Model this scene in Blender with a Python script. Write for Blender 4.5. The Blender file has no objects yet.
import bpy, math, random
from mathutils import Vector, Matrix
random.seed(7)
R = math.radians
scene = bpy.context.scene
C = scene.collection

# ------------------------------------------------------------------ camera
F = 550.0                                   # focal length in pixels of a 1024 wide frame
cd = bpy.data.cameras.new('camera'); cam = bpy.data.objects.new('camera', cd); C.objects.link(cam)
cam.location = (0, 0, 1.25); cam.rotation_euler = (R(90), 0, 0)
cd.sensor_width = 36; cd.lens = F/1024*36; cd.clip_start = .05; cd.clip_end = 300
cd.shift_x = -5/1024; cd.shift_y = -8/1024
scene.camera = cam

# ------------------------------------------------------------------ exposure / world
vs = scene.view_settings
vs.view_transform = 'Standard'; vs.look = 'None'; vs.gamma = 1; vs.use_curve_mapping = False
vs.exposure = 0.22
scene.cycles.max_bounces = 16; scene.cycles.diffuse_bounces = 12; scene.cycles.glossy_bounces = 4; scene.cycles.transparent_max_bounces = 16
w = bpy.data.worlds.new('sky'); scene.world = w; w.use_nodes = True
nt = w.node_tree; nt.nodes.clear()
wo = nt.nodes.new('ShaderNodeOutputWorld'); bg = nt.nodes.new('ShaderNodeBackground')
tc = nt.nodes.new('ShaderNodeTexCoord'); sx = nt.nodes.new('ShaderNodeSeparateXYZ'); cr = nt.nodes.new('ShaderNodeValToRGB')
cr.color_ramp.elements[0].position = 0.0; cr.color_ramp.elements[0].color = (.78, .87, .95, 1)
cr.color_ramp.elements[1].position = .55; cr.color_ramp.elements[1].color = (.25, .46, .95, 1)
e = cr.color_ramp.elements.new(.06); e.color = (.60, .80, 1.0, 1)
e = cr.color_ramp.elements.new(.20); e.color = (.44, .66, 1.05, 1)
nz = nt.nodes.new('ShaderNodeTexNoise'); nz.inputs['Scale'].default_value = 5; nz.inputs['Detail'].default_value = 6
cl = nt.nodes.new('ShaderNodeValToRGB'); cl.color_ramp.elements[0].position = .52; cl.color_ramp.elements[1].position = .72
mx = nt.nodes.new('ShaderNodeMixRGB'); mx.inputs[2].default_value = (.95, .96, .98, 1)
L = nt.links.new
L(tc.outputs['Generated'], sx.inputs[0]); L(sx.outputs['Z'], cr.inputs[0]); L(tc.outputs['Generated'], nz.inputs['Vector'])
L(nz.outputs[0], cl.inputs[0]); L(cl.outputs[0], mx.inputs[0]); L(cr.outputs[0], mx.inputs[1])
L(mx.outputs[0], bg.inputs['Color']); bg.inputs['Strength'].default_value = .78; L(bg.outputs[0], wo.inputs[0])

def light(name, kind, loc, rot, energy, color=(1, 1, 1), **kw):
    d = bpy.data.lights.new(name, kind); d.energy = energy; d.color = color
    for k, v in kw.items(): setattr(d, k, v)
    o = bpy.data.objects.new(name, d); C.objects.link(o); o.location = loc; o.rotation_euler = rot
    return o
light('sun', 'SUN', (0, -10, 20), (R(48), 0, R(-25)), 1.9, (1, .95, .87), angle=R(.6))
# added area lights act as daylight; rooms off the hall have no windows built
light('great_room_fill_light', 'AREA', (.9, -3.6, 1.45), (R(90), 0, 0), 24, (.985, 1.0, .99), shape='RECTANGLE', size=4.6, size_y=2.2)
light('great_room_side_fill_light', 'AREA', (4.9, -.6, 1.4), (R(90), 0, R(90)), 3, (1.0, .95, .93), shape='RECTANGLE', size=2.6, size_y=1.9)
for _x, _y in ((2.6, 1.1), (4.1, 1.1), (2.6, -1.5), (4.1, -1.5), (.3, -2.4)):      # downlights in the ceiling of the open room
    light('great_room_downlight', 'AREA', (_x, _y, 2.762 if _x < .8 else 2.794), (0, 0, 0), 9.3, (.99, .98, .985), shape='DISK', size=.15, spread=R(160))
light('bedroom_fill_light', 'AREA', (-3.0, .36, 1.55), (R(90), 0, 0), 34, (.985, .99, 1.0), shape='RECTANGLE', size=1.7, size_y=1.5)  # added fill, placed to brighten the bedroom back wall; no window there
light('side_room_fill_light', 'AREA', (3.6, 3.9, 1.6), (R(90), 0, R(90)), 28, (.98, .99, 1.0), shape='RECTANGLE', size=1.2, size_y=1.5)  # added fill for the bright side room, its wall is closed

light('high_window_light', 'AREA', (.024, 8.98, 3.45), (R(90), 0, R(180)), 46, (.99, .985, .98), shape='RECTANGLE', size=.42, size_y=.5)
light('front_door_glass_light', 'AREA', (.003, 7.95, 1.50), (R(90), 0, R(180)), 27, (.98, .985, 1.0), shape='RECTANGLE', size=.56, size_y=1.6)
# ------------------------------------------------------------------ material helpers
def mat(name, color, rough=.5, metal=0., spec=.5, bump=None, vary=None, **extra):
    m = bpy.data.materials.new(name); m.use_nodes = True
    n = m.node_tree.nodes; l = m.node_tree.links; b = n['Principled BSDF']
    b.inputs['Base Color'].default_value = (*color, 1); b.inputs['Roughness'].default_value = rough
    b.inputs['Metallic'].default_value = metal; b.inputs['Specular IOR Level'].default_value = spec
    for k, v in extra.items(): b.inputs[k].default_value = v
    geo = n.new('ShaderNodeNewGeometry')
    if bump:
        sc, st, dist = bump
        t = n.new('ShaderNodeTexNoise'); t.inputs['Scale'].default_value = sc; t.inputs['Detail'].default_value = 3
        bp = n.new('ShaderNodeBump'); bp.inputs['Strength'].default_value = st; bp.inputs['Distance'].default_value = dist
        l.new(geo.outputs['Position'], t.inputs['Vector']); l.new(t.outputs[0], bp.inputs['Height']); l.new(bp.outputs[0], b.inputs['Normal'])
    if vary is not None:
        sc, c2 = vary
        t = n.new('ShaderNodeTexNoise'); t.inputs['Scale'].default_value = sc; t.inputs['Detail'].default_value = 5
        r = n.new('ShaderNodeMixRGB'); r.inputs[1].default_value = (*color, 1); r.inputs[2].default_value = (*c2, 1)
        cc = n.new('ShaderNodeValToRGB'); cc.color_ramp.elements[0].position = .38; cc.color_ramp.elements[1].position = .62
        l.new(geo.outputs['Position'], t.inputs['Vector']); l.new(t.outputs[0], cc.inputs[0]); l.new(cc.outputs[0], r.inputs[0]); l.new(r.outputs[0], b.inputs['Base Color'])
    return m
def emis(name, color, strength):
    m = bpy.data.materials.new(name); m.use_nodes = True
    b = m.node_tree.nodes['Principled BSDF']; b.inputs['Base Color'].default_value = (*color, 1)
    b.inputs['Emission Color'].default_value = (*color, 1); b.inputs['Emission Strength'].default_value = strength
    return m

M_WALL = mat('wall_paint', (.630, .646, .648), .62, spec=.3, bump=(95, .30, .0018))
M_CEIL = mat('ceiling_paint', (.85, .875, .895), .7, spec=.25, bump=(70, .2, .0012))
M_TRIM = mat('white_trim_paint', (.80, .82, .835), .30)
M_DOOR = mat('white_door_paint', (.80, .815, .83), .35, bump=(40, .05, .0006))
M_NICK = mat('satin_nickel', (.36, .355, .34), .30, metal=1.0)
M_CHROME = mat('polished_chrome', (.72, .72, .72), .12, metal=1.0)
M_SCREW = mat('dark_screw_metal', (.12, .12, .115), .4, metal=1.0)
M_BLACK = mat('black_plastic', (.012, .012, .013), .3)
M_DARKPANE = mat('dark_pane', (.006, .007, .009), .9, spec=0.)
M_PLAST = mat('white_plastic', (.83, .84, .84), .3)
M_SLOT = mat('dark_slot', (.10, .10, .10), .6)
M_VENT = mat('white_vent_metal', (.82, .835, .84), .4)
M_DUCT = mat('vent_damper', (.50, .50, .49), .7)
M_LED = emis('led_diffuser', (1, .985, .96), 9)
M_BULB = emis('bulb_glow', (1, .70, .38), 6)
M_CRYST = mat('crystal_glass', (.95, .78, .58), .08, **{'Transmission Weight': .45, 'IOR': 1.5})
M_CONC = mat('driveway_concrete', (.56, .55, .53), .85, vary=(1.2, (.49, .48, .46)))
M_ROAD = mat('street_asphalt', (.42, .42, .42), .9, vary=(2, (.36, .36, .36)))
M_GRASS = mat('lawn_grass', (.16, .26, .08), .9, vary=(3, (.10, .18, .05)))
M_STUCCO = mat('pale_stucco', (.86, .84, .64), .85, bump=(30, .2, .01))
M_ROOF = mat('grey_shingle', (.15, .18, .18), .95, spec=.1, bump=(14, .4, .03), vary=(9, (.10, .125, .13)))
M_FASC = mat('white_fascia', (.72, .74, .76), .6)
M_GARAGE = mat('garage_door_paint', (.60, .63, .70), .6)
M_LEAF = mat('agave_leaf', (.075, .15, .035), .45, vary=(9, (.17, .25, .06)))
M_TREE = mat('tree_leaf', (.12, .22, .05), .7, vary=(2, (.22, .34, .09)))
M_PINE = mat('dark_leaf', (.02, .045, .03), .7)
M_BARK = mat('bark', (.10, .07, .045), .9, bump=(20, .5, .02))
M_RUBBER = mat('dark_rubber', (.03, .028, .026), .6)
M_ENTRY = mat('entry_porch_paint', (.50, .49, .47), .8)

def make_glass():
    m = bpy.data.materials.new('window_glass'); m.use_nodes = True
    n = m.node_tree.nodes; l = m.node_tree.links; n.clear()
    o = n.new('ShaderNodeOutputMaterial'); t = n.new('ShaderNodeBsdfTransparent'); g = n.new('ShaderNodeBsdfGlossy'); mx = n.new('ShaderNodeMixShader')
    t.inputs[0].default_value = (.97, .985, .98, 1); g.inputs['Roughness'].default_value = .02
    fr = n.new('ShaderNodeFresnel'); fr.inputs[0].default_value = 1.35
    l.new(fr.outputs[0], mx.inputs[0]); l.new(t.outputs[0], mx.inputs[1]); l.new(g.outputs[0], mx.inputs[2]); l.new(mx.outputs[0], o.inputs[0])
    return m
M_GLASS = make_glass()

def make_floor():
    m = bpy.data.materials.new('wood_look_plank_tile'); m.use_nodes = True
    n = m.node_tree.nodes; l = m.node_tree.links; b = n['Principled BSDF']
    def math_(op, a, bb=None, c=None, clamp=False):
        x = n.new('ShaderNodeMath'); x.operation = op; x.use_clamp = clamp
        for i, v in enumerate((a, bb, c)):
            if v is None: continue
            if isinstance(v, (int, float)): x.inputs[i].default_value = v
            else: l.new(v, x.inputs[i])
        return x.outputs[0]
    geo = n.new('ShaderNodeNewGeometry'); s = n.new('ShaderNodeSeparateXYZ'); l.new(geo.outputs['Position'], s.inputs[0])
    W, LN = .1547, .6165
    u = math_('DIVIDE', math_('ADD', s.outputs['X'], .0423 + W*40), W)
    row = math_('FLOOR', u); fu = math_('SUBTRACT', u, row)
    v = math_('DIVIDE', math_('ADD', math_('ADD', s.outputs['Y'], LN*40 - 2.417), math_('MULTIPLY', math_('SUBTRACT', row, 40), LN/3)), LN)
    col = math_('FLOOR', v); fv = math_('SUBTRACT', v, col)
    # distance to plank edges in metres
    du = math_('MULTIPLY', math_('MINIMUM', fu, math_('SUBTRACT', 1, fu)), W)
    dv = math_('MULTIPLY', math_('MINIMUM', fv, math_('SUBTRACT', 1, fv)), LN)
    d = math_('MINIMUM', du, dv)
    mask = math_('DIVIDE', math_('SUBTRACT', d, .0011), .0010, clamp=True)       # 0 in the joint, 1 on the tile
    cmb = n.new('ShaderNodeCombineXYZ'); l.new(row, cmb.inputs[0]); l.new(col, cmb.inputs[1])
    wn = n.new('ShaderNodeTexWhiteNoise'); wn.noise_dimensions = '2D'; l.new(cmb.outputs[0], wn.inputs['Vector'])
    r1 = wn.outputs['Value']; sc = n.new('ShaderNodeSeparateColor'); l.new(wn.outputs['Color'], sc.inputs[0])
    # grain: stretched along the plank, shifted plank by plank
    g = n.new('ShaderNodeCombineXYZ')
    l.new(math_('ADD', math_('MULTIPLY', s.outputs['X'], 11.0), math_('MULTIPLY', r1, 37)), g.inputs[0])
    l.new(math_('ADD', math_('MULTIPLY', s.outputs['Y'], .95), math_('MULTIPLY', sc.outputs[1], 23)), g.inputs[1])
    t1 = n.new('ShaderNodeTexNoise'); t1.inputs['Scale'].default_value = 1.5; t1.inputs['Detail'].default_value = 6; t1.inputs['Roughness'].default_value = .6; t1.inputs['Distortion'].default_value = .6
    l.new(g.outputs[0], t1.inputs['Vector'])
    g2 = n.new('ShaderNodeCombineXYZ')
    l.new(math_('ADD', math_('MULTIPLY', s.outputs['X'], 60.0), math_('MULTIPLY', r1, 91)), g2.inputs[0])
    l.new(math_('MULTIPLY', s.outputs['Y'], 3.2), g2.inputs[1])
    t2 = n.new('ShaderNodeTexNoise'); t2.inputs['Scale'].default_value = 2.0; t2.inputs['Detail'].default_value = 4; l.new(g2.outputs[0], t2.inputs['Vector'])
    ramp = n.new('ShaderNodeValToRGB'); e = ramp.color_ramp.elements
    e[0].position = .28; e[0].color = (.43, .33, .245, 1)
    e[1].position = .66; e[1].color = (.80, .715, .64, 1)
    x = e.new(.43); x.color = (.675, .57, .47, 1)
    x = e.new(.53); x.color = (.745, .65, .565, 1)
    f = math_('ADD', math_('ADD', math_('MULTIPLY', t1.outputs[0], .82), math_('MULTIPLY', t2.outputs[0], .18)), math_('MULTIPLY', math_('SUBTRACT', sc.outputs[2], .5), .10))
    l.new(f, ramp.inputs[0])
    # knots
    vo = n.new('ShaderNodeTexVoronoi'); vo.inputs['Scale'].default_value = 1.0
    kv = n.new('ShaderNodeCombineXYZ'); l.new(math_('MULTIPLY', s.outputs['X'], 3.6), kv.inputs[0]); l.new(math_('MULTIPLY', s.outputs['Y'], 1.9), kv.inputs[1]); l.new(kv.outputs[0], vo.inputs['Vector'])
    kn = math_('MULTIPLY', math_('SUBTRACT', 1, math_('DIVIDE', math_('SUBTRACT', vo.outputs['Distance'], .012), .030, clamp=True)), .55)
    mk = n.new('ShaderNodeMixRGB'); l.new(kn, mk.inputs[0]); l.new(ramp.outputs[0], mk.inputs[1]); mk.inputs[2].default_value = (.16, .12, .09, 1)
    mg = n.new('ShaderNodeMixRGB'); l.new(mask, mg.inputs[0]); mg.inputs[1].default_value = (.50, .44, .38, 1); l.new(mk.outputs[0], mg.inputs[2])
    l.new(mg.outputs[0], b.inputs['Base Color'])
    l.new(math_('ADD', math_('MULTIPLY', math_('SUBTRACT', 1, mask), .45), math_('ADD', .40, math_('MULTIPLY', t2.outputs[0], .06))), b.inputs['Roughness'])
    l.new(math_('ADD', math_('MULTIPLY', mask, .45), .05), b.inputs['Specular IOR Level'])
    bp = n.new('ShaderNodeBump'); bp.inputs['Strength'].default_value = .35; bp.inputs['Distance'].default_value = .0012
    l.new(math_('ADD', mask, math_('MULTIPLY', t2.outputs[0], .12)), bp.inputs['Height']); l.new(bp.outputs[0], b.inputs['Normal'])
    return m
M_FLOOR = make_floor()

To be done
Whichever lines contain the string "objects", select and copy them.

Output of the task
Model this scene in Blender with a Python script. Write for Blender 4.5. The Blender file has no objects yet.
cd = bpy.data.cameras.new('camera'); cam = bpy.data.objects.new('camera', cd); C.objects.link(cam)
    o = bpy.data.objects.new(name, d); C.objects.link(o); o.location = loc; o.rotation_euler = rot